J.J.C. Bradfield, the driving force behind the creation of the Sydney Harbour Bridge and a prophet of diverting rivers to irrigate the Australian desert, was fond of quoting the great American engineer Daniel Burnham: ‘Make Big Plans, for little plans have no magic to stir men’s blood.’[15] Restoring damaged land and river systems, devising ways to make the water we have go further, managing our farmland, forests, cities and towns more efficiently and intelligently: these are projects which do not stir the blood. But that does not make them any the less important.
Certainly they are more important, more worthy of money, resources, discussion and effort than what has replaced dams, bridges and pipelines as the white elephants of our age. I am referring to the Major Event. I come from Melbourne, and in 2006 we hosted the Commonwealth Games. This privilege was secured after the only other city willing to do the job withdrew its bid. And so, at vast expense — how vast is hard to say because all the figures are very woolly, but their very wooliness suggests that it was a lot — Melbourne staged a largely meaningless sporting event organised around a largely meaningless group of countries. It was strange living through it — for months it seemed that some sort of cosmic mother-in-law was coming to visit, and that she mustn’t see that the bedroom was untidy or the renovations were unfinished, and we simply must install a new patio, even though we can’t afford it.

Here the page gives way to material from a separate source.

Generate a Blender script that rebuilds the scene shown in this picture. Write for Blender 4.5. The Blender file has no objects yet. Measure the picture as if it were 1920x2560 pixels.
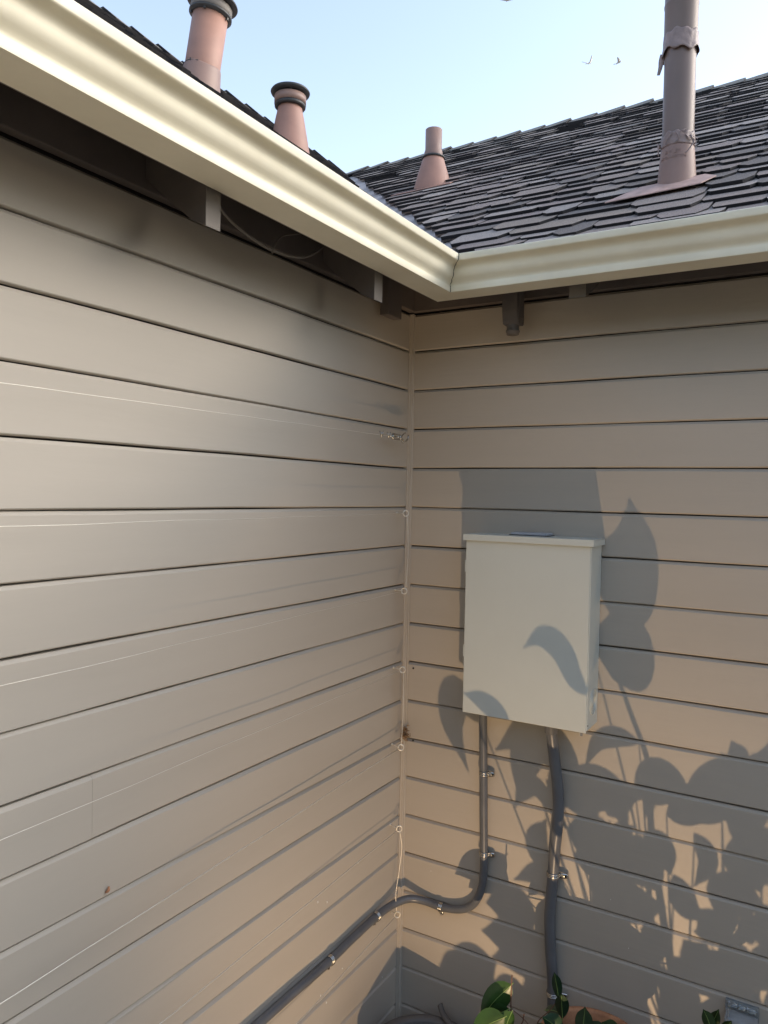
import bpy, bmesh, math, random
from mathutils import Vector, Matrix
random.seed(7)
C = bpy.context.scene.collection
S = bpy.context.scene

# ------------------------------------------------------------------ camera
# world: z = 0 is the photographer's eye height, the ground lies at z = -2.05
CAM = Vector((1.2397, -2.2512, 0.0))
R_ = Vector((0.86010513, 0.50971451, 0.02025535))
U_ = Vector((-0.02960173, 0.01023159, 0.99950941))
F_ = Vector((-0.5092572, 0.86028277, -0.02388867))
GROUND = -2.05
cd = bpy.data.cameras.new('camera')
cam = bpy.data.objects.new('camera', cd)
C.objects.link(cam)
cam.matrix_world = Matrix((
    (R_.x, U_.x, -F_.x, CAM.x), (R_.y, U_.y, -F_.y, CAM.y),
    (R_.z, U_.z, -F_.z, CAM.z), (0, 0, 0, 1)))
cd.sensor_fit = 'HORIZONTAL'
cd.sensor_width = 36
cd.lens = 36 * 1911.24 / 1920
cd.clip_start = 0.05
cd.clip_end = 2000
S.camera = cam

# ------------------------------------------------------------------ world, sun, exposure
SUN_EL, SUN_AZ = math.radians(27), math.radians(55)
w = bpy.data.worlds.new('World')
S.world = w
w.use_nodes = True
nt = w.node_tree
nt.nodes.clear()
sky = nt.nodes.new('ShaderNodeTexSky')
sky.sky_type = 'NISHITA'
sky.sun_disc = False
sky.sun_elevation = SUN_EL
sky.sun_rotation = SUN_AZ
sky.air_density = 1.0
sky.dust_density = 1.3
sky.ozone_density = 0.7
bg = nt.nodes.new('ShaderNodeBackground')
bg.inputs['Strength'].default_value = 0.13
wo = nt.nodes.new('ShaderNodeOutputWorld')
hs = nt.nodes.new('ShaderNodeHueSaturation')      # thin high haze: a paler blue
hs.inputs['Saturation'].default_value = 0.78
nt.links.new(sky.outputs[0], hs.inputs['Color'])
nt.links.new(hs.outputs[0], bg.inputs[0])
nt.links.new(bg.outputs[0], wo.inputs[0])
sd = bpy.data.lights.new('sun', 'SUN')
sd.energy = 0.6
sd.angle = math.radians(55)
sd.color = (1.0, 0.95, 0.88)
sun = bpy.data.objects.new('sun', sd)
C.objects.link(sun)
# direction to the sun (behind the camera)
SD = Vector((math.sin(SUN_AZ) * math.cos(SUN_EL), math.cos(SUN_AZ) * math.cos(SUN_EL), math.sin(SUN_EL)))
sun.rotation_euler = SD.to_track_quat('Z', 'Y').to_euler()
sun.location = (3, -8, 8)
S.view_settings.view_transform = 'Standard'
S.view_settings.look = 'None'
S.view_settings.exposure = 1.72
S.view_settings.gamma = 1
S.view_settings.use_curve_mapping = False
S.render.resolution_x = 768
S.render.resolution_y = 1024

# ------------------------------------------------------------------ materials
def mat(name, col, rough=0.6, metal=0.0, var=0.08, scale=6.0, bump=0.0, bscale=60.0, stretch=(1, 1, 1),
        spec=0.5, col2=None, speck=None, trans=0.0, alpha=1.0, coat=0.0):
    m = bpy.data.materials.new(name)
    m.use_nodes = True
    n = m.node_tree.nodes
    l = m.node_tree.links
    b = n['Principled BSDF']
    b.inputs['Roughness'].default_value = rough
    b.inputs['Metallic'].default_value = metal
    b.inputs['Specular IOR Level'].default_value = spec
    b.inputs['Transmission Weight'].default_value = trans
    b.inputs['Coat Weight'].default_value = coat
    tc = n.new('ShaderNodeTexCoord')
    mp = n.new('ShaderNodeMapping')
    mp.inputs['Scale'].default_value = stretch
    l.new(tc.outputs['Object'], mp.inputs[0])
    no = n.new('ShaderNodeTexNoise')
    no.inputs['Scale'].default_value = scale
    no.inputs['Detail'].default_value = 6
    no.inputs['Roughness'].default_value = 0.6
    l.new(mp.outputs[0], no.inputs['Vector'])
    rp = n.new('ShaderNodeValToRGB')
    c1 = [c * (1 - var) for c in col[:3]] + [1]
    c2 = [min(1, c * (1 + var)) for c in (col2 or col)[:3]] + [1]
    rp.color_ramp.elements[0].color = c1
    rp.color_ramp.elements[1].color = c2
    rp.color_ramp.elements[0].position = 0.3
    rp.color_ramp.elements[1].position = 0.7
    l.new(no.outputs['Fac'], rp.inputs[0])
    out = rp.outputs[0]
    if speck:
        # speck = (scale, threshold, colour)
        vo = n.new('ShaderNodeTexNoise')
        vo.inputs['Scale'].default_value = speck[0]
        vo.inputs['Detail'].default_value = 2
        l.new(tc.outputs['Object'], vo.inputs['Vector'])
        gt = n.new('ShaderNodeMath')
        gt.operation = 'GREATER_THAN'
        gt.inputs[1].default_value = speck[1]
        l.new(vo.outputs['Fac'], gt.inputs[0])
        mx = n.new('ShaderNodeMixRGB')
        l.new(gt.outputs[0], mx.inputs[0])
        l.new(out, mx.inputs[1])
        mx.inputs[2].default_value = list(speck[2]) + [1]
        out = mx.outputs[0]
    l.new(out, b.inputs['Base Color'])
    # slight gloss variation
    mr = n.new('ShaderNodeMapRange')
    mr.inputs['To Min'].default_value = max(0.02, rough - 0.06)
    mr.inputs['To Max'].default_value = min(1, rough + 0.06)
    l.new(no.outputs['Fac'], mr.inputs[0])
    l.new(mr.outputs[0], b.inputs['Roughness'])
    if bump > 0:
        n2 = n.new('ShaderNodeTexNoise')
        n2.inputs['Scale'].default_value = bscale
        n2.inputs['Detail'].default_value = 5
        l.new(mp.outputs[0], n2.inputs['Vector'])
        bp = n.new('ShaderNodeBump')
        bp.inputs['Strength'].default_value = bump
        bp.inputs['Distance'].default_value = 0.002
        l.new(n2.outputs['Fac'], bp.inputs['Height'])
        l.new(bp.outputs[0], b.inputs['Normal'])
    return m

SID = (0.440, 0.394, 0.328)
M_side_l = mat('siding_paint_left', SID, 0.6, var=0.07, scale=3.0, bump=0.16, bscale=60, stretch=(1, 0.12, 1), spec=0.35)
M_side_r = mat('siding_paint_right', SID, 0.6, var=0.07, scale=3.0, bump=0.28, bscale=80, stretch=(0.10, 1, 1), spec=0.35)
M_gap = mat('old_wood_behind_siding', (0.03, 0.024, 0.02), 0.9)
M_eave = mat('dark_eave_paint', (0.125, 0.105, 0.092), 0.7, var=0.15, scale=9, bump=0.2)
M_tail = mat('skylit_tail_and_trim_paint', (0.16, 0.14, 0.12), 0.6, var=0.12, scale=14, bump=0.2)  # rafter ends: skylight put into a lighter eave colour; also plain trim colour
M_gut = mat('cream_gutter_paint', (0.86, 0.79, 0.60), 0.5, var=0.05, scale=5, col2=(0.88, 0.82, 0.64), bump=0.25, bscale=12, spec=0.35)
M_seal = mat('dirty_sealant', (0.16, 0.14, 0.11), 0.8)
def shingle_mat(name, col):
    m = mat(name, col, 0.97, var=0.45, scale=330, bump=1.0, bscale=330, spec=0.05)
    return m
M_sh = [shingle_mat('granules_' + a, c) for a, c in (
    ('slate', (0.29, 0.245, 0.22)), ('mauve', (0.29, 0.243, 0.222)), ('grey', (0.36, 0.315, 0.285)),
    ('brown', (0.31, 0.26, 0.22)), ('dark', (0.20, 0.178, 0.165)))]
M_asph = mat('asphalt_edge', (0.012, 0.011, 0.013), 0.85)
M_ridge = mat('ridge_granules', (0.16, 0.15, 0.135), 0.95, var=0.3, scale=120, bump=0.6, bscale=220)
M_valley = mat('grey_valley_metal', (0.42, 0.385, 0.375), 0.8, metal=0.0, var=0.1, scale=12)
M_terra = mat('pink_brown_vent_paint', (0.35, 0.19, 0.14), 0.55, var=0.12, scale=9, bump=0.1)
M_terra2 = mat('faded_brown_vent_paint', (0.27, 0.17, 0.135), 0.5, var=0.14, scale=8, bump=0.1)
M_pipe = mat('grey_brown_flue_paint', (0.18, 0.125, 0.103), 0.42, var=0.12, scale=7, stretch=(1, 1, 0.3), bump=0.1)
M_flash = mat('chalky_pink_flashing', (0.45, 0.30, 0.25), 0.7, var=0.25, scale=25, bump=0.3)
M_cap = mat('dark_cap_metal', (0.035, 0.035, 0.035), 0.5)
M_tape = mat('wrinkled_tape', (0.26, 0.19, 0.17), 0.45, var=0.2, scale=30, bump=0.8, bscale=90)
M_box = mat('pale_grey_enamel', (0.57, 0.59, 0.535), 0.42, var=0.03, scale=3)
M_boxtop = mat('grey_hub_plate', (0.42, 0.44, 0.48), 0.4)
M_cond = mat('blue_grey_conduit', (0.115, 0.12, 0.128), 0.36, var=0.1, scale=20)
M_chrome = mat('zinc_plated_steel', (0.55, 0.54, 0.51), 0.25, metal=1.0)
M_wire = mat('galvanized_wire', (0.72, 0.69, 0.61), 0.33, metal=0.4)
M_black = mat('black_hole', (0.008, 0.008, 0.008), 0.7)
M_cable = mat('painted_cable', (0.15, 0.13, 0.11), 0.6)
M_plas = mat('grey_plastic_pot', (0.12, 0.112, 0.105), 0.55, var=0.12, scale=12)
M_soil = mat('potting_soil', (0.03, 0.022, 0.016), 0.95, bump=1, bscale=120)
M_pot = mat('weathered_terracotta', (0.30, 0.115, 0.045), 0.75, var=0.3, scale=22, col2=(0.42, 0.20, 0.10), bump=0.4)
M_bark = mat('reddish_twig', (0.16, 0.085, 0.055), 0.7, var=0.25, scale=40)
M_debris = mat('dry_debris', (0.25, 0.14, 0.06), 0.9, var=0.4, scale=80)
M_ground = mat('concrete_paving', (0.28, 0.225, 0.165), 0.9, var=0.15, scale=3, bump=0.3)
M_bird = mat('pale_grey_feathers', (0.5, 0.5, 0.52), 0.8)
M_fix = mat('black_fixture_metal', (0.03, 0.03, 0.03), 0.5)
M_speck = mat('white_paint_drip', (0.75, 0.75, 0.72), 0.5)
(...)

We do a lot of this sort of thing in Melbourne: the FINA World Swimming Championships of 2006 springs to mind, as does the F1 Grand Prix. Now there is bizarre event. It is the twenty-first century equivalent of a medieval tourney: a stupendous display of conspicuous and pointless consumption. It is Austin Powers-land, defiantly politically incorrect, complete with leggy pit girls and tobacco ads. It is worth visiting, once, to experience the roar and the smell, as someone once described it, of burning money. And yet this vast travelling festival global capital runs at a dreadful loss. Year after year, the circus flies in, loses money — our money, much if it — and then leaves.

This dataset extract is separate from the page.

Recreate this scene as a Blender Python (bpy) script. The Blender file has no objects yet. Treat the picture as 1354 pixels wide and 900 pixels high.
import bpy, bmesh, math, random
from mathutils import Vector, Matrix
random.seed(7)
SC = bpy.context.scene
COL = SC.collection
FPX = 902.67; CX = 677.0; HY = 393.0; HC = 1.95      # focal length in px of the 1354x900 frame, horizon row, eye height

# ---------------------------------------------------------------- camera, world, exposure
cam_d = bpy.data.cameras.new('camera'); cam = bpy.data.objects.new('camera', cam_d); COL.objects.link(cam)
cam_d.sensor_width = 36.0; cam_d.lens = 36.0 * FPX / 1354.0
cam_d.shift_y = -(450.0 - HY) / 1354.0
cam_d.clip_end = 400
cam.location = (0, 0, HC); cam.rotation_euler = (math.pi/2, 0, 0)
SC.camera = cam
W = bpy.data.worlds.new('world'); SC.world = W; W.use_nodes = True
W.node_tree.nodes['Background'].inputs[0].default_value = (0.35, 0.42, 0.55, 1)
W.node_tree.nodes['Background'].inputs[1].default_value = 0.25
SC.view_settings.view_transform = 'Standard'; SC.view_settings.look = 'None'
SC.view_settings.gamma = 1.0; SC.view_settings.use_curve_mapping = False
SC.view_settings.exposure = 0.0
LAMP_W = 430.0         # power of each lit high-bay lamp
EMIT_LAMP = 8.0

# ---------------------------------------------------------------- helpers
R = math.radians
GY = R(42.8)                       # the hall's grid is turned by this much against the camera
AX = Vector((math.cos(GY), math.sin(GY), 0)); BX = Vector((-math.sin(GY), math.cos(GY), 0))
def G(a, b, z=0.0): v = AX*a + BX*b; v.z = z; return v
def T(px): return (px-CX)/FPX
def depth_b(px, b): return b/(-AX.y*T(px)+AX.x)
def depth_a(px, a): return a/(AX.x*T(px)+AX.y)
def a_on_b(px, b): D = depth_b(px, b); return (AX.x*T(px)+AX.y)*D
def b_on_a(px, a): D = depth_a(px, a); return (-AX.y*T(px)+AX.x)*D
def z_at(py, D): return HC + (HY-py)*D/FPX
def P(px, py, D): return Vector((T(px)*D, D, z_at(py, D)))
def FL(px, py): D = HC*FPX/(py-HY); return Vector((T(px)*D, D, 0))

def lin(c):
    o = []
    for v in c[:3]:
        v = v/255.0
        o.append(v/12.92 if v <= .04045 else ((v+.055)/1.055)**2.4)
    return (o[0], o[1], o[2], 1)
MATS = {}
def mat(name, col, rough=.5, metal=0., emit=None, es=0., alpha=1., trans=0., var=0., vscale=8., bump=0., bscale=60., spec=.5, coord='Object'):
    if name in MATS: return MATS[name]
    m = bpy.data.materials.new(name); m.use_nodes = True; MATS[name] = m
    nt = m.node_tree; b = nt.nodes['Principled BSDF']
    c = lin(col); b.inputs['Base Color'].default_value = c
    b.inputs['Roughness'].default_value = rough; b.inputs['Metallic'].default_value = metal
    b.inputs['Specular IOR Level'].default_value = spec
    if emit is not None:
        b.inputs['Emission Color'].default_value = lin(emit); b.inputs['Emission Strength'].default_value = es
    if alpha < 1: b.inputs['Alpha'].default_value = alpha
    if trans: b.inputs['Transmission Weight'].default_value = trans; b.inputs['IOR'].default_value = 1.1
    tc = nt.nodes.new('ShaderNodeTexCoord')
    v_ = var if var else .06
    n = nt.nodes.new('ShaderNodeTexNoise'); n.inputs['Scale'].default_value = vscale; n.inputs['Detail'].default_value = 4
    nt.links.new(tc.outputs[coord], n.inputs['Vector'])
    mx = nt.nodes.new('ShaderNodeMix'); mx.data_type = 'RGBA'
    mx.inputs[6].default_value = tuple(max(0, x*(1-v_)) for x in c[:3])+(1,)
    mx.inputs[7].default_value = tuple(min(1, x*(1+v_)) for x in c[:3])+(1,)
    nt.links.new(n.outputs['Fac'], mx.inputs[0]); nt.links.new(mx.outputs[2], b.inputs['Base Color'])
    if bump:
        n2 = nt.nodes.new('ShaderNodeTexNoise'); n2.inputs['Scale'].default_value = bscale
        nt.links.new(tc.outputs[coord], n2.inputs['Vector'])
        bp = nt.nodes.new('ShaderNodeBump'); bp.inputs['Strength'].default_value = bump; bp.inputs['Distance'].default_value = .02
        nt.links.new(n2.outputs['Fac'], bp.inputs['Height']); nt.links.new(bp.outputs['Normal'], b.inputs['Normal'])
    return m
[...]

The economic justification for Major Events is revealingly vague. There is talk of visitor numbers, turnover generated, money spent in secondary areas, growing the brand (Melbourne is a brand, apparently). It is much like the Snowy. If you point out that the power that is generated is too expensive, then you are told that it also provides irrigation water. If you argue that the water has been wasted, grossly subsidised, and that we have no business growing rice in Australia, then you are told that the same water generates power. And that anyway, there are flow-on benefits, and the whole thing was inspiring and made people proud, and that only mean-spirited bean counter of questionable patriotism would look too closely at the bottom line.

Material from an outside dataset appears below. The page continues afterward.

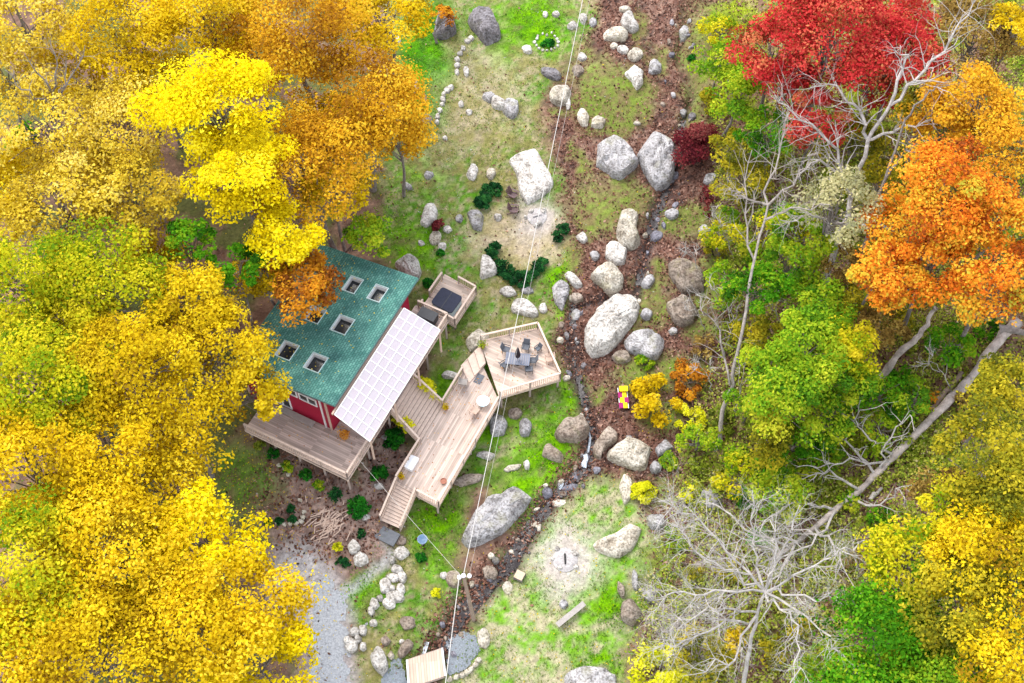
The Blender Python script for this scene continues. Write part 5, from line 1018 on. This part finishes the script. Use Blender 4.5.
# bare trees --------------------------------------------------------
def path3(pp): 
    out = []
    for px, py, h in pp:
        g_ = gp(px, py) if h == 0 else None
        if g_ is not None: out.append(g_-k_*.3); continue
        z = h
        for _ in range(3): P = at(px, py, z); z = float(tz(P[0], P[1]))+h
        out.append(P)
    return out
def fine(P, n=5, rg=None, w=.12):
    P = np.array(P); o = []
    for i in range(len(P)-1):
        for j in range(n): f = j/n; o.append(lerp(P[i], P[i+1], f)+(rg.normal(size=3)*w if rg is not None and j else 0))
    o.append(P[-1]); return np.array(o)
def bare(label, trunk, branches, r0, m='bark_pale', name='bare_tree', seed=1, group=None, twig=2, spread=.9, tl=.38, kids=(1, 3), deep=1):
    rg = np.random.default_rng(seed); T_ = path3(trunk); par = thing(name, label, 'tree', T_[0]+k_*.3, group)
    mb = MB(); P = fine(T_, 4, rg, .08); mb.tube(P, np.linspace(r0, r0*.4, len(P)), 8); mb.obj('trunk', M[m], par)
    mb = MB()
    for b_ in branches:
        Q = fine(path3(b_), 4, rg, .18); r = r0*.5; L = np.linalg.norm(Q[-1]-Q[0]); mb.tube(Q, np.linspace(r, .03, len(Q)), 6, 0, False)
        for i in range(2, len(Q)-1):
            for _ in range(twig):
                d = Q[i+1]-Q[i]; d /= np.linalg.norm(d)+1e-9; s = rg.normal(size=3); s /= np.linalg.norm(s)
                grow(mb, Q[i], d*.7+s*spread, L*tl*rg.uniform(.5, 1), max(.028, r*(1-i/len(Q))*.5), deep, rg, .2, 4, kids, .05)
    mb.obj('branches', M[m], par)
    return par
bare('pale bare tree with long trunk leaning over the creek side slope', [(715,452,0),(728,395,3),(737,355,5),(752,270,8),(768,205,10)], [[(768,205,10),(779,155,12),(790,112,14)],[(768,205,10),(740,195,11),(728,190,12)],[(768,205,10),(800,170,12),(812,150,13)],[(764,220,9.6),(790,208,11),(830,205,12)],[(752,270,8),(745,215,10),(752,150,12)],[(730,385,3.6),(720,330,6),(700,300,8)]], .2, 'bark_mid', seed=3, twig=3)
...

The nation-building challenges that face us now are not glamorous. They are to adapt our ways of living, working and travelling to the realities of the land that we inhabit. Among other things, this involves fostering some of the qualities which John Monash identified in the Australian soldier of 90 years ago: a high-quality education; an openness to new ideas; an independent but unselfish cast of mind; and — crucially — involvement with the institutions of civil society.
As an historian, I read a lot of old newspapers. Something which often strikes me is how many clubs and committees and associations there used to be, and how actively involved ordinary people were in the affairs of unions, political parties, local councils, churches, debating societies, and much else. Some people still do all these things, of course, but they are a small minority now: it used to be the common thing. Some of these civic groups achieved great things, such as female suffrage. Others did no more than run a tennis competition. And there were groups that were pernicious: dedicated to fostering racial and sectarian prejudice, for example. For all that, there was and still is value, in and of itself, in such civic participation.
Our political culture is becoming dangerously distanced from ordinary people. Our political parties are machines of power. Their membership bases are tiny, and democracy at branch level is a sober farce. At the same time, governments are increasingly interventionist, centralist and disdainful of due process. The recent change of federal government offers hope for reform, if only on the premise that a change is as good as a holiday. But it does concern me that the Rudd administration shows some of the managerialist, reflexively authoritarian tendencies that marked its predecessor.
If there is a weakness in our nation that needs repair, needs building, it is in the institutions of civic society, in empowering and encouraging participation. The process of decision-making may take longer. Internal dissent and discussion others may frustrate or embarrass those in executive authority. But if nothing else it might prove a protection against our weakness for white elephants.